• _INSTRUCTIONS FOR THE TASK_: Where does the string "from" appear? Copy every line of the entries below that holds it.

### MATERIAL TO PROCESS

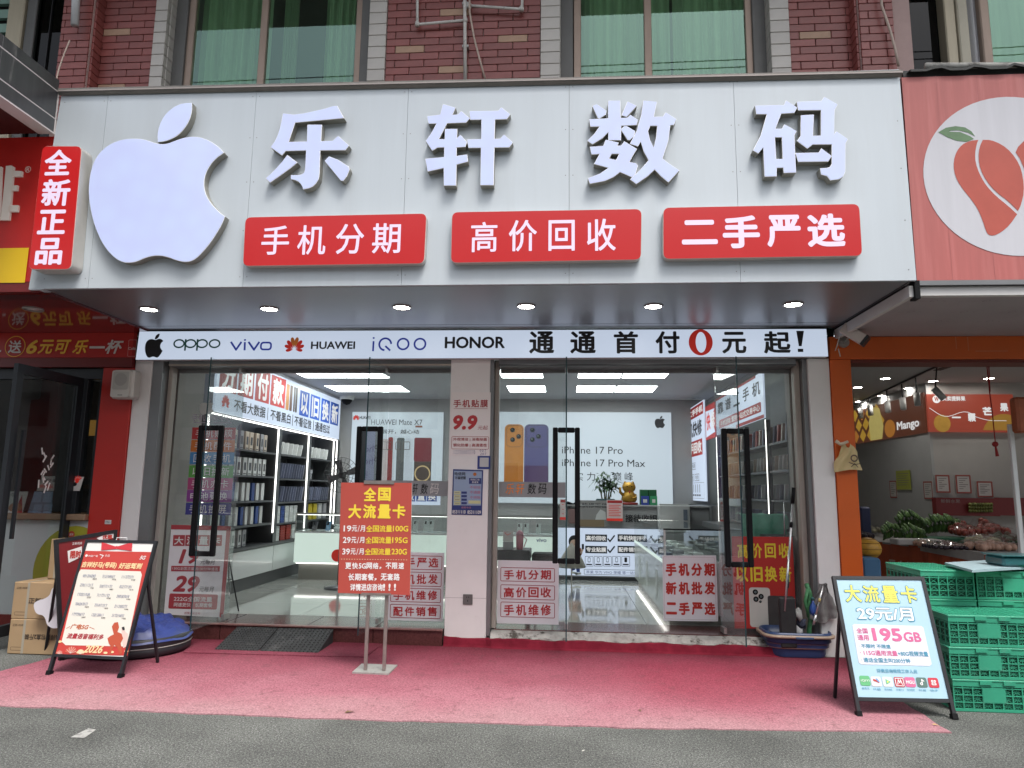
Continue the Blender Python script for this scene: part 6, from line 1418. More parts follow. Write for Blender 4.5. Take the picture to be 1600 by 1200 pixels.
q = [(1143, 838), (1238, 839), (1245, 982), (1148, 982)]; B.prism([[B.loc(*a) for a in q][::-1]], -.001, 0, redp, 'sheet')
yel_p = mat('poster_yellow', (.68, .52, .03), .5)
for i, ch in enumerate('高价回收'): B.textp(ch, 1152 + i * 21.5, 849, 1169 + i * 21.5, 872, yel_p, t=.002, bold=.03)
for i, ch in enumerate('以旧换新'): B.textp(ch, 1150 + i * 22.5, 885, 1169 + i * 22.5, 909, yel_p, t=.002, bold=.03)
tw = mat('titan_white', (.52, .51, .47), .4); u0, v0, u1, v1 = B.uvbox(1171, 918, 1204, 980); B.rect(u0, v0, u1, v1, tw, t=.002, r=.03)
B.rectp(1200, 931, 1241, 979, mat('titan_dark', (.06, .055, .055), .35, var=.3), t=.004, r=.02)
for a, b_, rd_ in ((1180, 925, .026), (1189, 932, .026), (1181, 936, .026), (1188, 940, .012)): u, v = B.loc(a, b_); B.shape([circ(u, v, rd_, 18)], black, .005); B.shape([circ(u, v, rd_ * .5, 14)], MATS['lens_in'], .006)
# paper poster leaning at the left pane: 19 / 29 yuan
lp_ = root('poster', tuple(PY(260, 965, 7.2)), 'white and red poster with big slanted prices 19 and 29 behind the left door', 'poster')
pl = PY(257, 965, 7.2); B = Board(lp_, (0, 7.2, 0), (1, 0, 0), (0, .03, 1)); q = [(268, 820), (361, 822), (349, 965), (256, 960)]
B.prism([[B.loc(*a) for a in q][::-1]], -.005, 0, mat('poster_paper', (.74, .72, .72), .5), 'sheet'); wine = mat('wine_print', (.38, .045, .055), .5)
def quadp(L, m, t=.003): B.shape([[B.loc(*a) for a in L][::-1]], m, t)
quadp([(268, 820), (361, 822), (360.5, 829), (267.4, 827)], wine); quadp([(354.5, 822), (361, 822), (349, 965), (343, 964.5)], wine)
for i, ch in enumerate('大流量卡'): x = 271 + i * 19.3; quadp([(x, 836), (x + 18.4, 836), (x + 17.6, 853), (x - .8, 853)], wine); B.textp(ch, x + 2, 838.5, x + 16, 851, wpr, t=.006, bold=.02)
B.textp('19', 280, 858, 312, 881, wine, t=.004, bold=.035, shear=.2); B.textp('元每月', 313, 874, 336, 882, ink, t=.004, shear=.15); quadp([(268, 884), (344, 884.5), (343.3, 893), (267.4, 892.5)], wine); B.textp('130G全国流量加130分钟通话', 270, 886, 341, 891, wpr, t=.006)
B.textp('29', 271, 899.5, 312, 925, wine, t=.004, bold=.035, shear=.2); B.textp('元每月', 311, 916, 334, 925, ink, t=.004, shear=.15)
u0, v0, u1, v1 = B.uvbox(264, 928, 340, 951.5); B.rect(u0, v0, u1, v1, wine, t=.003, r=.015); B.textp('222G全国流量', 272, 932, 332, 940, wpr, t=.006, bold=.015); B.textp('网速更快，长期套餐', 272, 942, 332, 948.5, wpr, t=.006, bold=.01); B.textp('详情进店咨询', 288, 956, 313, 960, wine, t=.004)
# easel leg near the left pane
es = root('easel', (PZ(352, 950, FLOOR).x, 8.0, FLOOR), 'thin black folding easel behind the left glass door', 'easel')
ep = lambda px, py, Y: PY(px, py, Y)
tube('leg', [ep(357, 870, 7.75), ep(374, 961, 7.75)], .008, blackm, es, n=6); tube('leg', [ep(352, 880, 7.8), ep(340, 955, 7.8)], .008, blackm, es, n=6); tube('leg', [ep(357, 870, 7.76), ep(358, 935, 8.1)], .008, blackm, es, n=6); tube('brace', [ep(364, 905, 7.74), ep(346, 905, 7.79)], .005, blackm, es, n=6)
# column stickers
ps = root('price_sticker', tuple(PY(705, 710, G_D)), 'white sheet on the middle column advertising screen film from 9.9', 'sticker')
B = front(ps, G_D - .003); B.slab(*B.uvbox(704, 613, 766, 712), -.001, 0, mat('sheet_white', (.80, .75, .73), .5), 'sheet')
for i, ch in enumerate('手机贴膜'): B.textp(ch, 708.5 + i * 14, 624.5, 720.5 + i * 14, 636.5, wine, t=.002, bold=.022)
B.rectp(709, 638.3, 762, 638.8, wine); B.textp('9.9', 708, 648.5, 746, 671.5, stick_r, t=.002, bold=.045, shear=.15); B.textp('元起', 746.5, 665, 762, 671.5, wine, t=.002, shear=.1)
B.ringp(705.5, 682, 764, 702, wine, .004, t=.002, r=.015); B.textp('外观清洁 | 消毒除菌', 708, 684, 761, 689.5, wine, t=.003, bold=.012); B.textp('钢化防爆 | 高清柔性', 708, 693, 761, 699, wine, t=.003, bold=.012)
for a in ((708, 703.5, 743, 709.5, 11), (749, 702.5, 760, 706, 3), (750, 707.5, 760, 711, 3)): scribble(B, *B.uvbox(*a[:4]), ink_n, a[4], .0022, seed=int(a[0]))
bs_ = root('code_sticker', tuple(PY(747, 733, G_D)), 'small dark blue sticker with a blank white square on the middle column', 'sticker')
B = front(bs_, G_D - .004); B.slab(*B.uvbox(746, 712.5, 766, 733), -.001, 0, mat('navy_sticker', (.03, .05, .22), .5), 'sheet'); B.rectp(749.5, 715, 763.5, 729.5, mat('blank_white', (.5, .5, .5), .5))
pn = root('notice_board', tuple(PY(706, 805, G_D)), 'blue bordered police notice with two phone numbers on the middle column', 'notice')
B = front(pn, G_D - .005); q = [(708, 733), (755, 734.5), (753, 805), (705.5, 804)]; navy = mat('police_navy', (.025, .04, .17), .5)
B.prism([[B.loc(*a) for a in q][::-1]], -.002, 0, navy, 'sheet'); lb_ = mat('police_light', (.28, .36, .50), .5)
B.shape([[B.loc(*a) for a in ((709.5, 735.5), (753, 736.5), (751.5, 790), (708, 789.5))][::-1]], lb_, .002)
B.textp('电信网', 710.5, 737.5, 727, 743, ink, t=.004, bold=.01); B.textp('诈骗提醒', 711, 744, 728, 749, ink, t=.004, bold=.01)
u, v = B.loc(742, 741); B.shape([circ(u, v, .017, 16)], mat('badge', (.45, .14, .03), .5), .004)
B.rectp(733, 747, 752, 756, navy, t=.004); B.textp('转账汇款', 735.5, 748, 749.5, 751, wpr, t=.006); B.textp('需谨慎', 737.5, 752, 747.5, 755, wpr, t=.006)
for y, s_ in ((759, '不轻信'), (767, '不透露'), (775, '不转账')): B.textp(s_, 734, y, 751, y + 4.5, mat('pinkish', (.45, .12, .2), .5), t=.004)
pyel = mat('police_yellow', (.55, .55, .3), .5)
for y in (767.5, 773, 778.5, 784): B.rectp(709.5, y, 719.5, y + 4.6, pyel, t=.004); B.rectp(721, y + .5, 729.5, y + 4, navy, t=.004); B.rectp(711, y + 2, 718, y + 2.6, ink_n, t=.006)
B.rectp(732, 782, 751, 787, pyel, t=.004); B.textp('报警电话', 721, 791.5, 736, 794.5, mat('pinkish2', (.5, .2, .25), .5), t=.004); B.textp('85311110', 707, 797, 727.5, 802.5, wpr, t=.004, bold=.02); B.textp('85311109', 730.5, 797.5, 751.5, 803, wpr, t=.004, bold=.02)
sk = root('wall_socket', tuple(PY(731, 937, G_D)), 'grey metal socket plate low on the middle column', 'socket')
B = front(sk, G_D); B.slab(*B.uvbox(723.5, 928.5, 738.5, 944.5), -.0, .008, mat('socket_grey', (.16, .16, .155), .45, .4), 'plate', r=.005); B.rectp(729, 932, 730, 934, ink, t=.009); B.rectp(732, 932, 733, 934, ink, t=.009); B.rectp(730.3, 937, 731.5, 940, ink, t=.009)

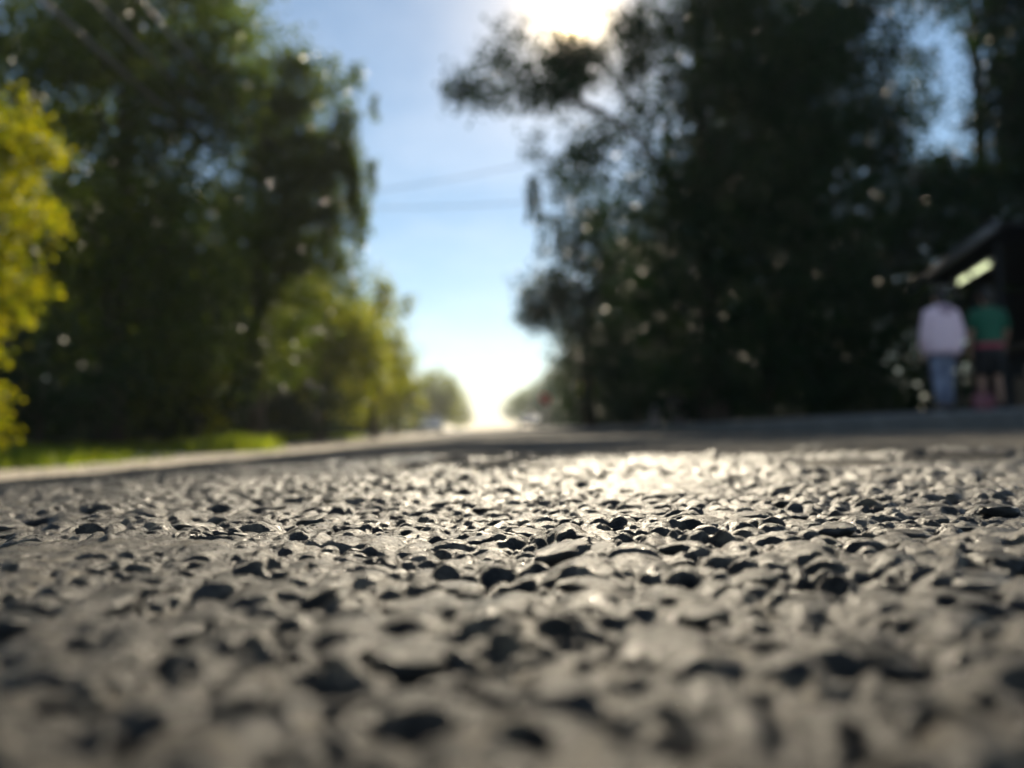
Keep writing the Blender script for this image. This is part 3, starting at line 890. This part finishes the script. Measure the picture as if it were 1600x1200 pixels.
# ------------------------------------------------------------------ poles, cables, signs
def pole(x, y, H, label):
    g = 'utility poles at the roadside'
    z0 = gz(-5.4 if x < 0 else 9.5, y) - (0 if x < 0 else .1)
    t = thing('utility_pole', label, 'utility pole', (x, y, z0), 0, g)
    MB().tube([(0, 0, -0.3), (0, 0, H * .5), (0, 0, H)], [.14, .125, .10], 12).build('shaft', M['pole_wood'], t, True)
    MB().box((0, -.12, H - .45), (1.5, .09, .11), bev=.01).build('crossarm', M['pole_wood'], t)
    for dx in (-.6, 0, .6):
        MB().tube([(dx, -.12, H - .40), (dx, -.12, H - .33), (dx, -.12, H - .27), (dx, -.12, H - .22)], [.022, .045, .03, .04], 8).build('insulator', M['head_glass'], t, True)


pole(-4.9, 24.6, 7.6, 'wooden utility pole hidden among the left roadside trees')
pole(5.6, 21.5, 8.6, 'wooden utility pole hidden among the right roadside trees')


def cable(a, b, sag, r, label, grp):
    a, b = Vector(a), Vector(b)
    P = []
    for i in range(25):
        t = i / 24
        p = a.lerp(b, t); p.z -= sag * 4 * t * (1 - t)
        P.append(p)
    o = MB().tube(P, r, 6).build('overhead_cable', M['cable'], None, True)
    tag(o, label, 'cable', grp)


GC = 'cables running along the left roadside'
cable((-4.9, -10, 6.4), (-4.9, 24.5, 7.1), 1.75, .034, 'lowest sagging overhead cable in front of the dark left trees', GC)
cable((-4.6, -10, 6.6), (-4.6, 24.5, 7.2), 1.60, .028, 'middle sagging overhead cable in front of the dark left trees', GC)
cable((-4.3, -10, 6.9), (-4.3, 24.5, 7.3), 1.45, .028, 'topmost sagging overhead cable in front of the dark left trees', GC)
GS = 'cables crossing the sky gap'
cable((-4.9, 24.6, 9.2 - 1.6), (5.6, 21.5, 8.6), .25, .012, 'upper thin cable crossing the sky between the trees', GS)
cable((-4.9, 24.6, 7.3), (5.6, 21.5, 6.9), .25, .012, 'lower thin cable crossing the sky between the trees', GS)

t = thing('road_sign', 'square yellow road sign on a post before the dark right trees', 'road sign', (3.98, 28.0, gz(9.5, 28) - .1))
MB().tube([(0, .03, -.2), (0, .03, 1.75)], .03, 10).build('post', M['galv'], t, True)
MB().box((0, 0, 1.42), (.55, .012, .58), bev=.004).build('board', M['sign_yellow'], t)
MB().box((0, .012, 1.42), (.30, .010, .05)).build('bracket', M['galv'], t)
t = thing('road_sign', 'small round red road sign far off at the right roadside', 'road sign', (4.05, 46.0, gz(9.5, 46) - .12))
MB().tube([(0, .03, -.2), (0, .03, 2.1)], .03, 10).build('post', M['galv'], t, True)
MB().tube([(0, 0, 1.72), (0, .012, 1.72)], .32, 24).build('board', M['sign_red'], t)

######

• _FINISHED TASK_:
Continue the Blender Python script for this scene: part 6, from line 1418. More parts follow. Write for Blender 4.5. Take the picture to be 1600 by 1200 pixels.
ps = root('price_sticker', tuple(PY(705, 710, G_D)), 'white sheet on the middle column advertising screen film from 9.9', 'sticker')